Practice & Identity Bundle
AIAU24-WLS22-B
4 Courses
Course expires on: 04/27/2027
Description
Women’s Leadership Summit, founded by AIA, is a premier event that brings together the industry’s largest network of diverse women in architecture, design, and the allied building industries. It exists to support and empower women on their leadership journeys and break down the barriers that get in their way. Focused on networking, leadership training, business development, gender equity, and personal empowerment, WLS helps women manifest the careers they want while making a difference in the world. This bundle focuses on networking, mental health and professional growth.
Expires 4/27/2027
Learning Objectives
Share in pathbreaking ideas that challenge traditional thinking and lead change.
Celebrate women leaders at every career stage, empowering all of us to change the future.

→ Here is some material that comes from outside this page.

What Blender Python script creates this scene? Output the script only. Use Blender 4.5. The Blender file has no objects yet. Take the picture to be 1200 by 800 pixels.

Connect with a diverse community that wants to support architects and help the profession thrive.
Courses
Cultivating Belonging: Tackling Bias, Discrimination, and Harassment
The office setting is a meeting place of people from diverse backgrounds, rich in culture and lived experiences. Employers and employees must find ways to continue to celebrate and uplift diverse voices while challenging xenophobia and unconscious bias head on. In this session, panelists from academia, AEC-affiliate industries, and architecture firms will discuss how to cultivate belonging in the workplace. Our panelists will pull from AIA’s most recent research study, “An Investigation into Bias in the Architecture Profession,” which reveals data on racial and gender-based bias in architecture.
Mental Health & Wellbeing in Architecture: From Academia to Practice
An architect’s journey, starting in school, through licensure, and into practice, can be rewarding and simultaneously challenging. The culture of work in architecture sets a high bar for performance standards. It is a creative industry that requires rigorous attention to detail while upholding the health, safety, and welfare of people in the built environment. For students, emerging professionals, women, and BIPOC individuals, there is mounting pressure to excel, resulting in dedicated action to prevent extreme burnout, exhaustion, and mental fatigue. Join this group of panelists who will have an open and honest dialogue on mental health and well-being and will talk about opportunities for improvement and examples of firm leaders leading within their firms.
Practice & Identity: Powerful Stories of Women Designing with Purpose
Gender. Race. Identity. We all wear multiple hats and represent a mixed bag of roles: architect, mom, friend, sister, daughter. Stories give voice to the rich diversity of our world and honor our shared humanity. We invite you to hear powerful stories from women who have built design practices and nonprofits around the unique identity of their respective communities. Alicia Ponce, AIA, is the founder of her firm APMonarch and the nonprofit Arquitina, and she is the author of Latinas in Architecture. April De Simone is a principal at Trahan Architects and founder of designing the WE, a for-benefit social design studio. Tamarah Begay, AIA, is the founder of Indigenous Design Studio + Architecture, a Navajo woman-owned architectural firm. And our moderator, Tiara Hughes, is the founder of The First 500, a community of Black women architects. Let us honor the women who are bravely breaking stereotypes and glass ceilings.
A Network of Peers: Women Building our World
There are more women in leadership positions across all industries than at any point in history. In the architecture, engineering, construction, and planning network, project teams are taking on a different look—more women are in meeting rooms and in the construction trailer. While there is still a long way to go to close the wage gap and reduce biases in the workplace, we would like to honor some of the women pioneers who’ve paved a path for the next generation. Our panelists will talk about their personal and professional journeys, share lessons learned, and offer their perspectives on the future of women in the workplace.